» SET TASK
Images are not part of the copy; transcribe all the data exactly.

» SOURCE EXCERPT
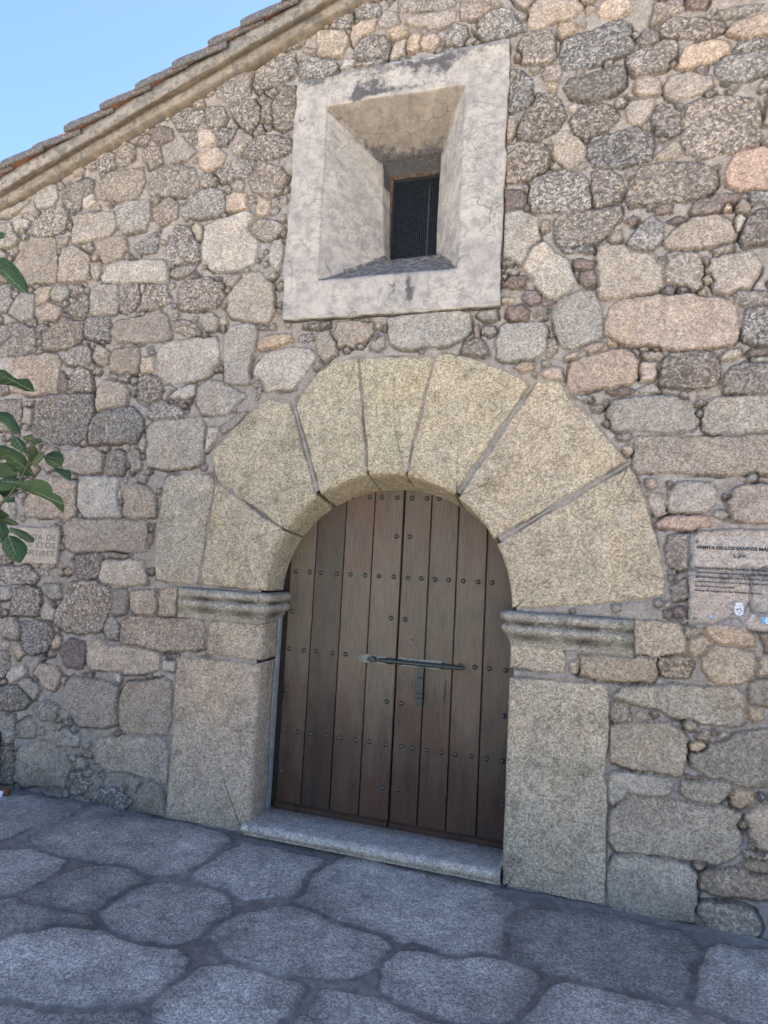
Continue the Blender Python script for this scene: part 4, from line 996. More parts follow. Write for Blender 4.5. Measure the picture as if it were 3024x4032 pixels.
# ---- door: dark frame, two leaves of four planks, studs, bolt
mb = MB()
mb.box(-.80, -.705, D+.012, D+.10, .05, 2.05); mb.box(.742, .80, D+.012, D+.10, .05, 2.05); mb.box(-.80, .80, D+.05, D+.10, .055, 2.15)
mb.build('door_frame', simple('dark_frame_wood', (.018, .014, .011), (.035, .028, .022), 40, .8), chapel)
def top_of(x): return ZC+.70*math.sqrt(max(0, 1-(x/.79)**2))+.02
def plank(mb, x0, x1, att, val):
    g = .0028; n = 6; y0, y1 = D, D+.035; xa, xb = x0+g, x1-g
    xsn = [xa+(xb-xa)*k/n for k in range(n+1)]; base = len(mb.v)
    vs = []
    for k, x in enumerate(xsn):
        e = (k == 0 or k == n); yy = y0+(.004 if e else 0)
        vs += [(x, yy, .074), (x, yy, top_of(x))]
    # thin chamfer columns
    vs2 = [(xa, y1, .074), (xa, y1, top_of(xa)), (xb, y1, .074), (xb, y1, top_of(xb))]
    fs = [(2*k, 2*k+2, 2*k+3, 2*k+1) for k in range(n)]; o = len(vs)
    fs += [(o, 0, 1, o+1), (2*n, o+2, o+3, 2*n+1), (0, o, o+2, 2*n)]
    # insert chamfer: shift second and last-but-one columns to the edges
    vs[2] = (xa+.004, y0, .074); vs[3] = (xa+.004, y0, top_of(xa+.004)); vs[2*n-2] = (xb-.004, y0, .074); vs[2*n-1] = (xb-.004, y0, top_of(xb-.004))
    mb.add(vs+vs2, fs); att += [val]*(len(vs)+4)
CH = .0335
LEFTP = [-.702, -.531, -.341, -.155, CH-.003]; RIGHTP = [CH+.003, .205, .373, .547, .742]
STUDS = [(-.299, 2.011), (-.19, 2.011), (-.111, 2.011), (-.011, 2.010), (.08, 2.008), (.174, 2.009), (.249, 2.009), (-.005, 1.773), (.079, 1.774)]
STUDS += [(x, 1.528) for x in (-.656, -.563, -.488, -.374, -.289, -.193, -.105, -.009, .08, .161, .246, .328, .415, .502, .582)]
STUDS += [(-.667, 1.276), (-.012, 1.281), (.075, 1.28)]+[(x, 1.041) for x in (-.672, -.568, -.485, -.378, -.291, .421, .504, .586, .678)]
STUDS += [(-.674, .787), (-.012, .788), (.079, .789), (.678, .788)]+[(x, .542) for x in (-.676, -.574, -.49, -.382, -.299, -.195, -.11, -.004, .089, .156, .242, .33, .413, .504, .592, .678)]
STUDS += [(-.675, .292), (-.01, .293), (.08, .295), (.689, .303)]
stud_me = None
def stud_at(x, z, parent):
    global stud_me
    if stud_me is None:
        mb = MB(); n = 14; vs = [(0, -.0125, 0)]; fs = []
        for j, (r, y) in enumerate(((.006, -.0112), (.0108, -.0078), (.0135, -.002), (.0148, .000), (.0148, .003))):
            vs += [(r*math.cos(2*math.pi*k/n), y, r*math.sin(2*math.pi*k/n)) for k in range(n)]
        for k in range(n): fs.append((0, 1+k, 1+(k+1) % n))
        for j in range(4):
            for k in range(n): fs.append((1+j*n+k, 1+(j+1)*n+k, 1+(j+1)*n+(k+1) % n, 1+j*n+(k+1) % n))
        mb.add(vs, fs); o = mb.build('stud', M_STUD, parent, smooth=True); stud_me = o.data
    else: o = link(bpy.data.objects.new('stud', stud_me), parent)
    o.location = (x, D-.001, z); return o
leaves = []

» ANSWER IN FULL
Continue the Blender Python script for this scene: part 4, from line 996. More parts follow. Write for Blender 4.5. Measure the picture as if it were 3024x4032 pixels.
# ---- door: dark frame, two leaves of four planks, studs, bolt
mb = MB()
mb.box(-.80, -.705, D+.012, D+.10, .05, 2.05); mb.box(.742, .80, D+.012, D+.10, .05, 2.05); mb.box(-.80, .80, D+.05, D+.10, .055, 2.15)
mb.build('door_frame', simple('dark_frame_wood', (.018, .014, .011), (.035, .028, .022), 40, .8), chapel)
def top_of(x): return ZC+.70*math.sqrt(max(0, 1-(x/.79)**2))+.02
def plank(mb, x0, x1, att, val):
    g = .0028; n = 6; y0, y1 = D, D+.035; xa, xb = x0+g, x1-g
    xsn = [xa+(xb-xa)*k/n for k in range(n+1)]; base = len(mb.v)
    vs = []
    for k, x in enumerate(xsn):
        e = (k == 0 or k == n); yy = y0+(.004 if e else 0)
        vs += [(x, yy, .074), (x, yy, top_of(x))]
    # thin chamfer columns
    vs2 = [(xa, y1, .074), (xa, y1, top_of(xa)), (xb, y1, .074), (xb, y1, top_of(xb))]
    fs = [(2*k, 2*k+2, 2*k+3, 2*k+1) for k in range(n)]; o = len(vs)
    fs += [(o, 0, 1, o+1), (2*n, o+2, o+3, 2*n+1), (0, o, o+2, 2*n)]
    # insert chamfer: shift second and last-but-one columns to the edges
    vs[2] = (xa+.004, y0, .074); vs[3] = (xa+.004, y0, top_of(xa+.004)); vs[2*n-2] = (xb-.004, y0, .074); vs[2*n-1] = (xb-.004, y0, top_of(xb-.004))
    mb.add(vs+vs2, fs); att += [val]*(len(vs)+4)
CH = .0335
LEFTP = [-.702, -.531, -.341, -.155, CH-.003]; RIGHTP = [CH+.003, .205, .373, .547, .742]
STUDS = [(-.299, 2.011), (-.19, 2.011), (-.111, 2.011), (-.011, 2.010), (.08, 2.008), (.174, 2.009), (.249, 2.009), (-.005, 1.773), (.079, 1.774)]
STUDS += [(x, 1.528) for x in (-.656, -.563, -.488, -.374, -.289, -.193, -.105, -.009, .08, .161, .246, .328, .415, .502, .582)]
STUDS += [(-.667, 1.276), (-.012, 1.281), (.075, 1.28)]+[(x, 1.041) for x in (-.672, -.568, -.485, -.378, -.291, .421, .504, .586, .678)]
STUDS += [(-.674, .787), (-.012, .788), (.079, .789), (.678, .788)]+[(x, .542) for x in (-.676, -.574, -.49, -.382, -.299, -.195, -.11, -.004, .089, .156, .242, .33, .413, .504, .592, .678)]
STUDS += [(-.675, .292), (-.01, .293), (.08, .295), (.689, .303)]
stud_me = None
def stud_at(x, z, parent):
    global stud_me
    if stud_me is None:
        mb = MB(); n = 14; vs = [(0, -.0125, 0)]; fs = []
        for j, (r, y) in enumerate(((.006, -.0112), (.0108, -.0078), (.0135, -.002), (.0148, .000), (.0148, .003))):
            vs += [(r*math.cos(2*math.pi*k/n), y, r*math.sin(2*math.pi*k/n)) for k in range(n)]
        for k in range(n): fs.append((0, 1+k, 1+(k+1) % n))
        for j in range(4):
            for k in range(n): fs.append((1+j*n+k, 1+(j+1)*n+k, 1+(j+1)*n+(k+1) % n, 1+j*n+(k+1) % n))
        mb.add(vs, fs); o = mb.build('stud', M_STUD, parent, smooth=True); stud_me = o.data
    else: o = link(bpy.data.objects.new('stud', stud_me), parent)
    o.location = (x, D-.001, z); return o
leaves = []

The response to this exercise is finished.